1918-1923 : Les ouvriers allemands au sortir de la Grande guerre

Histoire par Christophe Chiclet

1923. Brigade française stationnée à Duisburg, près les mines de charbon de la Ruhr. Miscellaneous Items in High Demand, PPOC, Library of Congress [Public domain], via Wikimedia Commons

Les travailleurs allemands vont être les premières victimes économiques et sociales des conditions draconiennes imposées par les vainqueurs lors des traités de paix de 1919, en particulier dans les zones sous occupation militaire française : la Sarre et la Ruhr.

Plus que l’arrivée massive de l’armée américaine en France, ce sont les mutineries des marins et soldats allemands liées aux grandes grèves ouvrières qui ont accéléré la fin de la « grande boucherie ». Une grève générale ouvrière a déjà lieu à Berlin dès janvier 1918. Mais tout va s’accélérer fin octobre avec la révolte des marins de Kiel. Le 4 novembre, 30 000 ouvriers de Stuttgart se mettent en grève et créent leurs propres « Conseils » qui les représentent. Deux jours plus tard, des Conseils apparaissent dans tout le pays. Craignant d’être balayé comme en Russie, le régime pousse le Kaiser à l’abdication. Le 13, les sociaux-démocrates modérés qui avaient soutenu dès le départ l’union sacrée, forment un gouvernement. Deux jours plus tard, ils négocient avec le patronat la journée de 8 heures. Début janvier 1919, les ouvriers de la Ruhr occupent les usines et les mines et commencent la socialisation de leur outil de production. Mais les insurrections sont écrasées dans le sang.

Le 28 juin 1919, le traité de Versailles est signé. Clémenceau venait de déclarer : « L’Allemagne paiera ». Et l’Allemagne a payé, mais sur le dos de sa population. Le Reich perd 1/7 de sa superficie, soit 20% de sa production de charbon, 75% de minerai de fer. La Sarre est rattachée à l’espace économique français pour quinze ans. La propriété de ses mines est transférée à la France. Aussitôt Paris veut supprimer les avantages acquis des mineurs sarrois. Grâce à l’aide de la CGT française, ces derniers pourront les garder.

Les matières premières et les devises allemandes qui partent en France paupérisent dramatiquement la population, en particulier les ouvriers de la Ruhr et de la Sarre. En mars 1920, les travailleurs rhénans se soulèvent et créent une République des Conseils. En solidarité, toutes les mines sarroises sont en grève. L’administration d’occupation française laisse entrer l’armée allemande dans la zone démilitarisée pour écraser les grévistes insurgés.

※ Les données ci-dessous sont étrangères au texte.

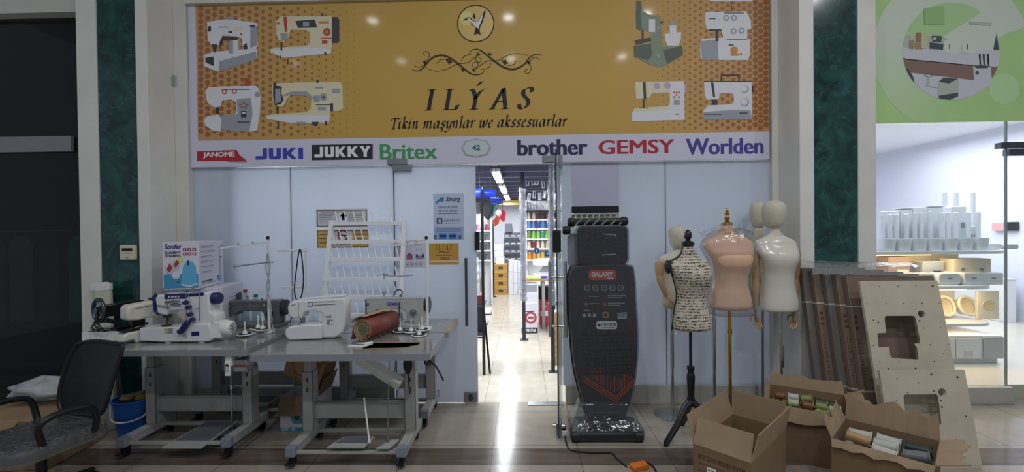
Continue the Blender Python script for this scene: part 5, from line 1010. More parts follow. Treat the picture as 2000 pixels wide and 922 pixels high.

L’Allemagne en pleine crise économique et financière (début 1923, un dollar vaut 4 200 milliards de reichsmarks) n’arrive plus à honorer ses indemnités à la France. Cette dernière envoie donc 200 000 soldats dans la Ruhr de mai à octobre 1921 puis en janvier 1923 pour deux ans. En 1923, l’armée française prend le contrôle des usines et des mines. La riposte ouvrière contre cette militarisation, qui plus est étrangère, est virulente, mais vaine. Toutes les mines sarroises sont en grève du 4 février au 5 avril. Le 31 mars, une immense manifestation ouvrière se déroule à Essen, contre l’occupation étrangère et la paupérisation. L’armée française tire : treize morts.

La tentative d’émancipation des ouvriers allemands en 1918-1919 sera écrasée par une partie des sociaux-démocrates et de la droite allemande et dans l’ouest du pays par l’armée française. Dix ans plus tard Hitler prendra le pouvoir.

 

LES LIMITES DU SYNDICALISME ALLEMAND
A l’inverse de la CGT française et de sa charte d’Amiens, la Confédération générale ouvrière allemande était totalement liée aux partis politiques. Dans l’esprit de la sociale démocratie allemande, le syndicat n’est que sa force d’appoint au sein du monde ouvrier. C’est ainsi que les syndicats allemands seront durablement touchés et divisés par les positions du SPD (Parti Social Démocrate). La majorité de celui-ci a soutenu dès le printemps 1914 l’union sacrée. La direction de la CGO avec son secrétaire général Karl Legien, totalement inféodée, a suivi. L’aile gauche du SPD a fondé l’USPD durant la guerre. Les syndicalistes anti-union sacrée sont donc entrés en masse dans l’USPD. Puis avec l’apparition des spartakistes et des communistes, d’autres syndicalistes ont suivi. Bref, un mouvement syndical allemand coupé en trois à cause d’une allégeance totale au politique. Lors du congrès de la fédération nationale des travailleurs du sous-sol de la CGT les 23-27 mai 1921 à Metz, les deux délégués sarrois ont annoncé leur adhésion à l’idée de « l’indépendance du syndicat de type français » contre l’ingérence des communistes mosellans et des sociaux-démocrates allemands.